Smith also didn't write a talky book. Characters do have conversations, but it is nothing like what a contemporary author would do. You get just enough to setup whatever it is that Smith wants to zoom off to next. The pace is astounding; the book bounds from action to action without a break. One of the best phrases I have seen to describe this is "inertialess narrative", jumping from one high point to the next without any of the boring parts in between. Contemporary writing is no longer like this, and I suspect many readers would be baffled by the pace at which Smith introduces new characters and places.

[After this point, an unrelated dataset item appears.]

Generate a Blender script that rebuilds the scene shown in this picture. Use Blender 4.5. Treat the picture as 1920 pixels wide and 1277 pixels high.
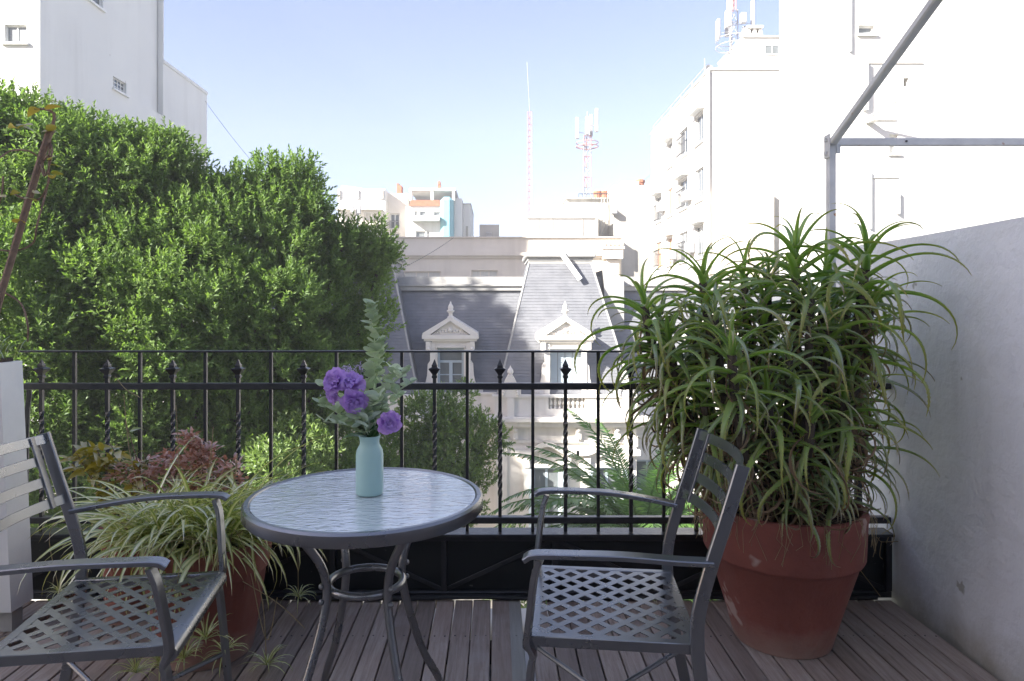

I don't think many contemporary authors can match Smith's wild flights of imagination, but I also suspect that his style would prevent Galactic Patrol from being appreciated now. Which is a pity, since Galactic Patrol is not only a foundational work, it is really fun too. I don't think you would need to add much to a modern version of Galactic Patrol to recapture its best features. A little bit of exposition and characterization would add up to a pretty big opportunity.